Locate the string "that" throughout the material and copy every line in which it occurs.
+++ Available data
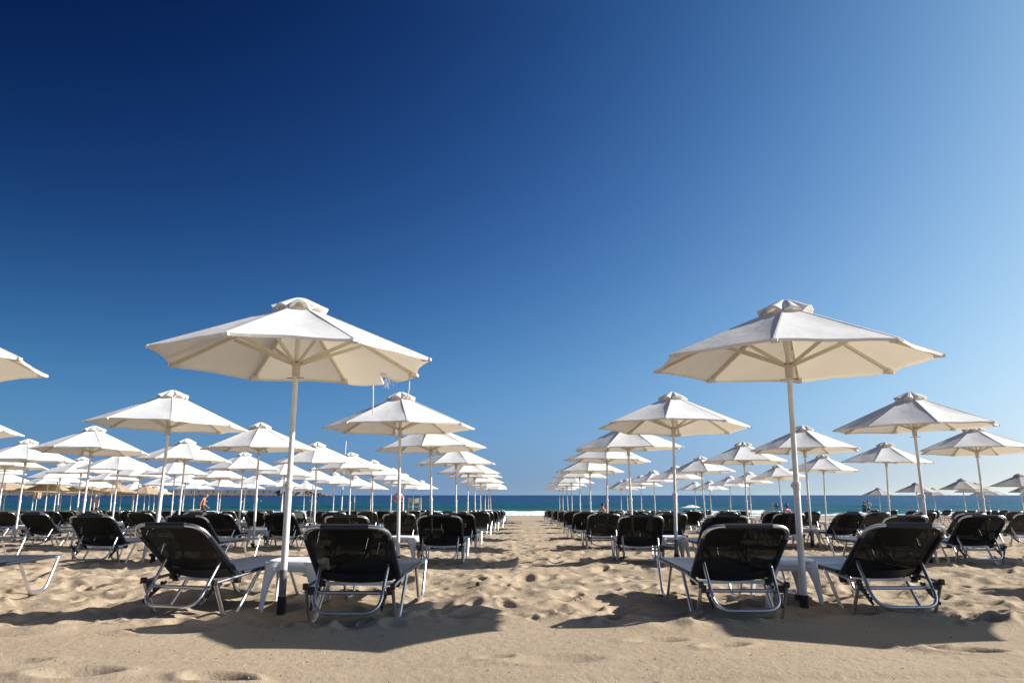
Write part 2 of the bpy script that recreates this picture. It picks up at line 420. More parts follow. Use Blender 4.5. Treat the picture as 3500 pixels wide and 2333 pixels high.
    def strip(x0, x1, y0, y1, hgt, st=.45, gap=0.0):
        nx = int((x1 - x0) / st); ny = max(6, int((y1 - y0) / .5))
        A = smooth_noise(ns, nx + 1, ny + 1, max(2, nx // 4), max(2, ny // 3)); B = ns.standard_normal((ny + 1, nx + 1)) * .35
        E0 = smooth_noise(ns, nx + 1, 1, max(2, nx // 5), 1)[0]; E1 = smooth_noise(ns, nx + 1, 1, max(2, nx // 7), 1)[0]
        P = []
        for j in range(ny + 1):
            t = j / ny; row = []
            for i2 in range(nx + 1):
                x = x0 + (x1 - x0) * i2 / nx
                ya = y0 + E0[i2] * .35; yb = y1 + E1[i2] * .9
                prof = math.sin(PI * min(1, max(0, t))) ** .5 if 0 < t < 1 else 0
                end = min(1, i2 / 6, (nx - i2) / 6)
                z = SEA - .05 + end * prof * (hgt * (.75 + .3 * A[j, i2] + .22 * B[j, i2]) + .05)
                row.append((x, ya + (yb - ya) * t, z))
            P.append(row)
        mb.grid(P)
    strip(-64, 17, 69.3, 83, .26)
    strip(14, 64, 69.4, 73.5, .12); strip(18, 30, 77, 84, .26); strip(33, 38, 76, 80, .2); strip(42, 60, 78, 81, .2)
    strip(23, 27, 104, 108, .55, .3); strip(-40, -33, 88, 90, .25)
    o = mb.build('surf_foam', foam); tag(o, kind='stuff', label='white surf foam breaking along the water edge', cat='foam')
build_sea()

# ------------------------------------------------------------------ umbrella
RIMZ, RAD, SLOPE = 2.073, 1.2, .431
def cdir(a): return Vector((-math.sin(a), -math.cos(a), 0))
def canopy_mb(seed, torn=False, hi=True, R=RAD, rimz=RIMZ, slope=SLOPE):
    rs = random.Random(seed); mb = MB(); r0 = .13
    nr, nt = (9, 12) if hi else (4, 4)
    for k in range(8):
        a0 = k * PI / 4; a1 = a0 + PI / 4
        d0 = cdir(a0); d1 = cdir(a1)
        sagk = rs.uniform(.012, .03); ph = rs.uniform(0, 6); wr = rs.uniform(.002, .007)
        isT = torn and k == 4
        P = []
        for i in range(nr + 1):
            t = i / nr; r = r0 + (R - r0) * t; row = []
            for j in range(nt + 1):
                u = j / nt
                p = d0 * (r * (1 - u)) + d1 * (r * u)
                m = 4 * u * (1 - u)
                p *= 1 - .035 * m * t * t
                z = rimz + (R - r) * slope - sagk * m * math.sin(PI * min(1, t * .9)) + .012 * m * t ** 3
                if hi: z += wr * m * math.sin(9 * t + 7 * u + ph) * t + .0012 * m * math.sin(23 * u + ph * 2) * t
                if isT and t > .5:
                    z -= .055 * m * (t - .5) * 2
                    if j in (8,) and t > .99: p *= .88; z += .07
                row.append((p.x, p.y, z))
            P.append(row)
        mb.grid(P)
        # hem turned down
        edge = [Vector(p) for p in P[-1]]
        mb.grid([edge, [e + Vector((e.x * -.004, e.y * -.004, -.022)) for e in edge]])
        # corner pocket that holds the rib end
        if hi:
            for s in (1,):
                c = d0 * (R - .01) + Vector((0, 0, rimz - .022)); w = Vector((-d0.y, d0.x, 0))
                mb.add([c - w * .035 + d0 * -.07, c + w * .035 + d0 * -.07, c + w * .022 + d0 * .012, c - w * .022 + d0 * .012,
                        c - w * .035 + d0 * -.07 + Vector((0, 0, .045)), c + w * .035 + d0 * -.07 + Vector((0, 0, .045)), c + w * .022 + d0 * .012 + Vector((0, 0, .022)), c - w * .022 + d0 * .012 + Vector((0, 0, .022))],
                       [(3, 2, 1, 0), (0, 1, 5, 4), (1, 2, 6, 5), (2, 3, 7, 6), (3, 0, 4, 7)], False)
    return mb
def seam_mb(rimz=RIMZ):
    mb = MB()
    for k in range(8):
        d = cdir(k * PI / 4); w = Vector((-d.y, d.x, 0))
        a = d * .16 + Vector((0, 0, rimz + (RAD - .16) * SLOPE + .004)); b = d * (RAD - .01) + Vector((0, 0, rimz + .006))
        mb.add([a - w * .008, a + w * .008, b + w * .010, b - w * .010], [(0, 1, 2, 3)], False)
    return mb
def vent_mb(seed, hi=True, rimz=RIMZ):
    rs = random.Random(seed * 3 + 1); mb = MB(); n = 64 if hi else 16; m = 7 if hi else 3; Rv = .222
    zc = rimz + (RAD - Rv) * SLOPE; top = 2.647 - RIMZ + rimz
    P = []; offs = [rs.uniform(.6, 1.3) for _ in range(8)]; sk = rs.uniform(-.2, .2)
    for i in range(m + 1):
        t = i / m; row = []
        for j in range(n + 1):
            a = 2 * PI * (j % n) / n; s = (a * 8 / (2 * PI)) % 1; k = int(a * 8 / (2 * PI)) % 8
            arch = math.sin(PI * s) ** .8 * offs[k]
            r = Rv * (t ** .9) * (1 + .10 * arch * t * t)
            z = top - (top - zc - .004) * (t ** 1.45) + .056 * arch * t ** 2.2 - .012 * (1 - math.sin(PI * s)) * math.sin(PI * t)
            if hi: z += .006 * math.sin(a * 19 + seed) * t * (1 - t) * 3
            d = cdir(a); row.append((d.x * r, d.y * r, z + .01 * sk * d.x))
        P.append(row)
    mb.grid(P)
    e = [Vector(p) for p in P[-1]]
    mb.grid([e, [Vector((p.x * .90, p.y * .90, p.z - .018)) for p in e]])
    return mb
def ribs_mb(k, rimz=RIMZ):
    d = cdir(k * PI / 4); mb = MB()
    a = d * .05 + Vector((0, 0, rimz + (RAD - .05) * SLOPE - .022)); b = d * (RAD - .012) + Vector((0, 0, rimz - .012))
    mb.bar(a, b, .017, .030); mb.lathe([(0, -.0), (.006, 0), (.006, .0)], b)
    return mb
def strut_mb(k, rimz=RIMZ):
    d = cdir(k * PI / 4); mb = MB(); zr = rimz - .02
    a = d * .035 + Vector((0, 0, zr)); b = d * .60 + Vector((0, 0, rimz + (RAD - .60) * SLOPE - .048))
    mb.bar(a, b, .013, .030); return mb
def make_umbrella(seed, torn=False, lod=0, cloth='canopy', rimz=RIMZ):
    root = empty('beach_umbrella')
    c = canopy_mb(seed, torn, lod < 2, rimz=rimz).build('canopy', M[cloth], root)
    if lod < 2: seam_mb(rimz).build('seam_tape', M[cloth], c)
    vent_mb(seed, lod < 2, rimz).build('vent_cap', M[cloth], root)
    n = 16 if lod < 2 else 8
    p = MB(); p.tube([(0, 0, .95), (0, 0, rimz + .52)], .0225, n)
    p.build('upper_pole', M['pole'], root)
    lo = MB(); lo.tube([(0, 0, .30), (0, 0, 1.02)], .0275, n); lo.build('lower_pole', M['pole'], root)
    j = MB(); j.tube([(0, 0, .985), (0, 0, 1.045)], .034, n)
    j.box((-.03, 0, 1.015), (.03, .03, .03), bev=.004); jo = j.build('pole_joint', M['pole'], root)
    if lod == 0:
        b = MB(); b.tube([(.005, -.045, 1.015), (.005, -.028, 1.015)], .006, 8); 
        b.build('bolt', M['rust'], jo)
    s = MB(); s.tube([(0, 0, .11), (0, 0, .335)], .030, n); s.build('ground_sleeve', M['bare'] if seed % 2 == 0 else M['pole'], root)
    s = MB(); s.tube([(0, 0, -.12), (0, 0, .125)], .036, n)
    if seed % 2: s.box((-.045, 0, .10), (.05, .04, .045), bev=.006)
    s.build('base_socket', M['rubber'], root)
    h = MB(); h.lathe([(.024, rimz - .13), (.034, rimz - .13), (.036, rimz - .03), (.052, rimz - .022), (.052, rimz - .004), (.026, rimz)], n=n)
    ho = h.build('runner', M['rib'], root)
    if lod == 0:
        b = MB(); b.lathe([(.053, rimz - .019), (.0545, rimz - .016), (.0545, rimz - .009), (.053, rimz - .006)], n=16)
        b.build('rusty_ring', M['rust'], ho)
        b = MB(); b.tube([(-.075, -.012, rimz - .145), (.075, -.012, rimz - .145)], .004, 6); b.build('locking_pin', M['bare'], root)
    if lod < 2:
        for k in range(8):
            rb = ribs_mb(k, rimz).build('rib', M['rib'], root)
            st = strut_mb(k, rimz).build('strut', M['rib'], root)
    else:
        b = MB()
        for k in range(8):
            m2 = strut_mb(k, rimz); b.add(m2.v, m2.f, False)
        b.build('struts', M['rib'], root)
    return root

# ------------------------------------------------------------------ lounger
def make_lounger(lod=0, sling='sling', seat='seat'):
    root = empty('sun_lounger'); n = 12 if lod == 0 else (8 if lod == 1 else 5)
    W = .33
    hin = (.17, .293); top = (-.36, .705)                       # (y, z)
    def bk(t, off=0.0):                                          # point on the backrest line
        y = hin[0] + (top[0] - hin[0]) * t; z = hin[1] + (top[1] - hin[1]) * t
        ny, nz = -(top[1] - hin[1]) / .671, (top[0] - hin[0]) / .671
        return y + ny * off, z + nz * off
    # side frames: rail + two hairpin legs
    for s in (-1, 1):
        mb = MB(); x = s * W
        pts = [(x, -.15, .262), (x, -.01, -.03), (x, .10, -.03), (x, .42, .305), (x, 1.53, .315)]
        seg1 = fillet([(x, -.15, .265), (x, .0, -.03), (x, .14, -.03), (x, .46, .30)], .06, 5)
        mb.tube(seg1, .016, n, flat=(1.15, .85)); mb.build('rear_leg', M['alu'], root)
        mb = MB()
        seg2 = fillet([(x, .92, .30), (x, 1.12, .004), (x, 1.36, .004), (x, 1.53, .312)], .07, 6)
        mb.tube(seg2, .016, n, flat=(1.15, .85)); mb.build('front_leg', M['alu'], root)
        mb = MB(); mb.tube([(x * .985, -.14, .255), (x * .985, .17, .28), (x * .985, .46, .305), (x * .985, 1.545, .318)], .013, n); mb.build('side_rail', M['alu'], root)
        if lod < 2:
            mb = MB(); mb.box((x, -.155, .262), (.036, .04, .045), bev=.006); mb.box((x * .93, -.10, .225), (.05, .05, .055), bev=.006)
            mb.build('end_cap', M['plastic_black'], root)
            mb = MB(); mb.box((x * .95, .17, .285), (.045, .05, .085), bev=.006); mb.box((x * .9, .19, .245), (.05, .045, .045), bev=.006); mb.build('hinge_bracket', M['plastic_black'], root)
            if lod == 0:
                mb = MB()                                        # toothed rack that holds the prop
                for q in range(5):
                    mb.box((x * .80, -.02 - q * .042, .155 - q * .022 + .07), (.016, .02, .035))
                mb.bar((x * .80, .03, .235), (x * .80, -.22, .105), .012, .02); mb.build('rack', M['plastic_black'], root)
    mb = MB(); mb.tube([(-W, 1.545, .318), (W, 1.545, .318)], .013, n); mb.build('foot_bar', M['alu'], root)
    mb = MB(); mb.tube([(-W * .93, -.095, .212), (W * .93, -.095, .212)], .0145, n); mb.build('rear_crossbar', M['alu'], root)
    mb = MB(); mb.bar((-W * .9, .19, .245), (W * .9, .19, .245), .022, .026); mb.build('hinge_crossbar', M['alu'], root)
    if lod < 2:
        mb = MB(); mb.tube([(-W * .95, 1.2, .285), (W * .95, 1.2, .285)], .011, n); mb.build('seat_crossbar', M['alu'], root)
    # backrest frame
    bw = .318
    def BP(x, t, off=0.0):
        y, z = bk(t, off); return (x, y, z)
    mb = MB()
    path = fillet([BP(-bw, 0), BP(-bw, 1.0), BP(bw, 1.0), BP(bw, 0)], [.135, .135], 9 if lod == 0 else 5)
    mb.tube(path, .0165, n); bf = mb.build('back_frame', M['alu'], root)
    # mesh back: sides wrapped round the frame, cut away at the corners, sleeve over the top
    nu, nv = (17, 13) if lod == 0 else ((9, 7) if lod == 1 else (7, 4))
    P = []
    for j in range(nv):
        t = .0 + .985 * j / (nv - 1); row = []
        for i in range(nu):
            u = i / (nu - 1) * 2 - 1
            lim = 1.0
            if t > .80: lim = 1.0 - .42 * ((t - .80) / .185) ** 1.9
            xx = u * (bw - .004) * lim
            sag = .018 * (1 - u * u) * math.sin(PI * min(1, t + .1)) + (.03 * (1 - u * u) * (1 - t / .2) if t < .2 else 0)
            row.append(BP(xx, t if t > 0 else -.02, sag - .004))
        P.append(row)
    mb = MB(); mb.grid(P); bs = mb.build('mesh_back', M[sling], root)
    if lod < 2:
        mb = MB()
        for s in (-1, 1):
            mb.tube([BP(s * bw, .04), BP(s * bw, .40), BP(s * bw, .785)], .0215, n)
        mb.tube([BP(-.178, .998), BP(.178, .998)], .0225, n)
        mb.build('sleeve', M['navy'] if sling == 'sling' else M[sling], bs)
        # lower lip of the back, doubled cloth
        mb = MB(); mb.grid([[BP(-.27 + .54 * i / 8, t, .012 + .022 * math.sin(PI * i / 8)) for i in range(9)] for t in (-.03, .06, .15)])
        mb.build('back_hem', M['navy'] if sling == 'sling' else M[sling], bs)
    # U-shaped prop
    mb = MB(); y0, z0 = bk(.31, .012)
    pr = fillet([(-.262, y0, z0), (-.25, -.25, .085), (.25, -.25, .085), (.262, y0, z0)], .13, 7 if lod == 0 else 4)
    mb.tube(pr, .0135, n); mb.build('back_prop', M['alu'], root)
    # seat
    nu, nv = (11, 9) if lod == 0 else (5, 4)
    P = []
    for j in range(nv):
        t = j / (nv - 1); y = .16 + 1.375 * t; row = []
        for i in range(nu):
            u = i / (nu - 1) * 2 - 1
            z = .297 + .023 * t + .014 - .026 * (1 - u * u) * math.sin(PI * (.06 + .88 * t)) ** .6
            row.append((u * .318, y, z))
        P.append(row)
    mb = MB(); mb.grid(P); se = mb.build('mesh_seat', M[seat], root)
    if lod < 2:
        mb = MB()
        for s in (-1, 1): mb.tube([(s * .322, .22, .305), (s * .322, 1.46, .322)], .0185, n)
        mb.build('seat_sleeve', M['navy'] if sling == 'sling' else M[sling], se)
    return root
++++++
=== Solution for this problem ===
Write part 2 of the bpy script that recreates this picture. It picks up at line 420. More parts follow. Use Blender 4.5. Treat the picture as 3500 pixels wide and 2333 pixels high.
        # corner pocket that holds the rib end
                mb = MB()                                        # toothed rack that holds the prop